Mozzarella is France’s new big cheese, beating ‘bland’ Camembert
GALLIC gastronomic pride has taken a humiliating knock after it emerged yesterday that Italy’s mozzarella has dethroned Camembert as France’s cheese of choice.
Camembert, which is made from cow’s milk, has long been France’s favourite fromage in a country with far more types of cheese than there are days in the year. But according to the Norman union of Camembert producers, SNFC, since the start of the year, some 29,230 tons of Camembert have been sold in France compared with 33,170 tons of mozzarella.
“For the first time in France, the curve of Camembert sales, which has been dropping regularly by three per cent per year, has fallen below that of mozzarella sales, which for its part has seen an annual rise of five per cent,” said SNFC president Fabrice Collier. Speaking to Le Figaro, he said that while the two cheeses were not consumed in the same way – Camembert is generally reserved for the cheese board while mozzarella is used in cooking – the fact that a French cheese had lost the top spot to a foreign interloper was a “particular concern for the sector”.
However, independent producers of traditional Camembert, made from raw milk, said multinational makers of industrial, pasteurised Camembert, only had themselves to blame. While a handful of traditional producers continued to employ techniques virtually unchanged since the French Revolution, industrial producers were making double-pasteurised tasteless Camembert, they argued.
Patrick Mercier, an organic Camembert maker, said: “Our sales are very healthy and have in fact gone up.” But when it comes to pasteurised Camembert, “the consumer realises that the pleasure is no longer the same”.
“When you buy Camembert that has the right shape but not the old taste, you get disappointed customers. They thought they could live off the name forever. They were wrong.”
A year ago, industrial Camembert makers were banned from using the AOP (controlled designation of origin) label or the word Normandy on packaging. Mr Mercier said their howls over lost sales were a last-ditch bid to change labelling rules in their favour.

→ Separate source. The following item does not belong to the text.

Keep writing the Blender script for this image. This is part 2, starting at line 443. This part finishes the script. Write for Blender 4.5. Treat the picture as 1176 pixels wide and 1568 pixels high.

Mozzarella is now more popular in France than Camembert. An oozy mozzarella heap weighing more than 33,000 tons has been sold in France this year compared with a wobbly hill of little more than 29,000 tons of Camembert. It’s not that the French tuck into the watery buffalo balls at the end of dinner, but that an awful lot of them chomp away at take-away pizza. The French have also had to come to terms with the cheeseshaming reality of one in three households buying La Vache Qui Rit, the factory-made mild spreadable invented in the Jura 100 years ago. It is as though the people of Nottinghamshire, Leicestershire and Derbyshire preferred Dairylea cheese triangles to Stilton. Perhaps they do. There is no accounting for cheese taste. But we will certainly need less cheesy stereotypes to get the measure of the French.